Nigerian Immigrant Uses Business Community Resources to Launch Wakava Drink Brand

    The St. Louis innovation district and its many businesses and collaborative groups has spawned plenty of businesses.  But there is a new one that stands out, largely because the owner circled half the globe to get here, and found an incubator waiting for him and his new beverage business, Wakava.

    When you walk into St. Louis’ Innovation Hall, off in a corner, you’ll find what right now, is essentially a company of one.  His name is Olamide Adaboye.  He’s a Nigerian native building a beverage company in St. Louis.  Wakava sprouted, in a way, out of homesickness for food.

    “I was feeling I gained a little bit of weight. I felt differently due to what I eat,” he said. “I couldn’t really find what I really want and I know back home we have a lot of herbs that’s good for healing and the way my mom used to make the herbs.  So I feel I can do something unique with this recipe that my mom used.”

    His tinkering with mom’s recipe turned into Wakava, a cold brewed antioxidant drink.  How did it reach this point?  Let’s back up.

    Adeboye. says he had run a marketing business in Nigeria, then got into a tee shirt venture in Bangladesh and India. While traveling for that work he met his wife, a St. Louisan, at the airport in Thailand.  They dated, married, and soon Adeboye was moving to St. Louis.  Once here, he knew he wanted to explore a business venture.

    “Coming here, it’s really a big transition for me.  When I came to St. Louis I feel that I need community,” he said.

    He found one in the local innovation district.

    “Venture café is the gathering of entrepreneurs of different backgrounds, tech, bio science manufacturing. People in finance,” he said. “You know the unique innovation.   I’ve never experienced it before.  This is my first time.   When I saw this kind of community I quickly jumped in.”

    He joined another group called Square One, which supports entrepreneurs, and used them as a taste testing group.  It took three tries at the recipe to get it right for the American palate.  What he liked from home was too tart.

    “Definitely. It’s too tart for the Americans,” he laughed.  “We cold brew it to make it less tart and less acidic but keep the antioxidants in it.”

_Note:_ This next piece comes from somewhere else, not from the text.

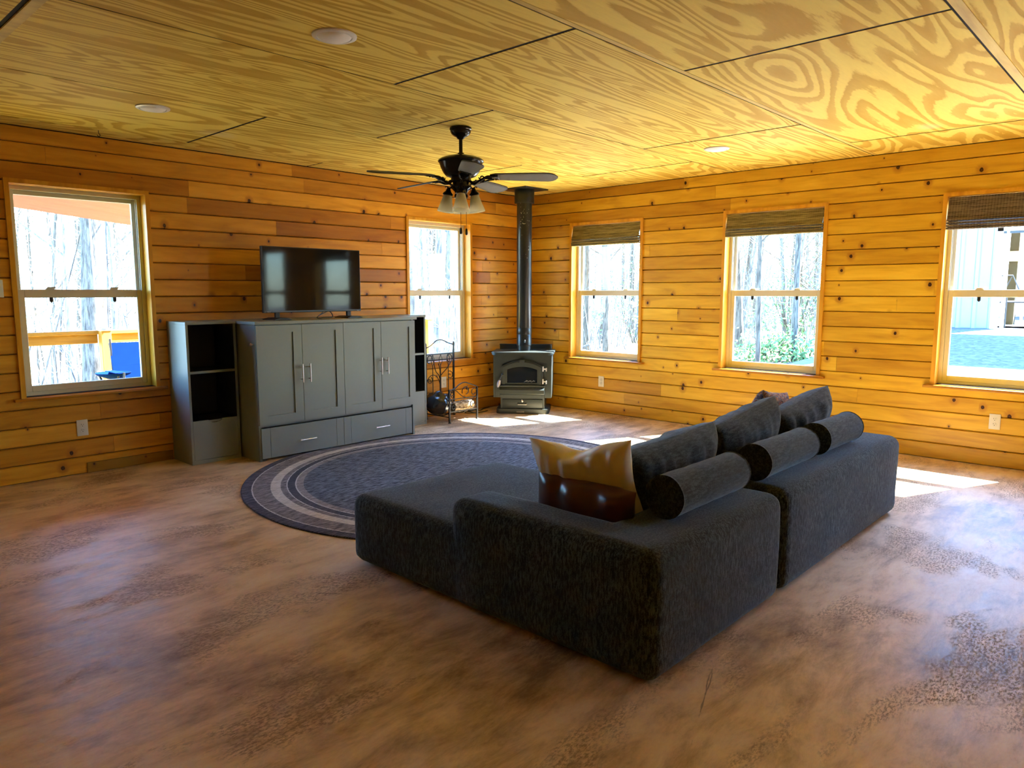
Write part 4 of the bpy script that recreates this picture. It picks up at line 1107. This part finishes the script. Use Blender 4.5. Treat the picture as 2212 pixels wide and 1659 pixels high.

    Now he’s in the process of marketing his new drink and transitioning from online sales to distribution in stores.  He will be working out of a brand-new production facility on North Sarah Street.  He says he has St. Louis’ appetite for innovation, and of course his mom’s recipe to thank moving forward.

    “She’s so happy. She’s really like, “Really? Can you do that?  Because she knows I don’t know anything about beverage.  Creating beverage in your home is different form putting it in a store.”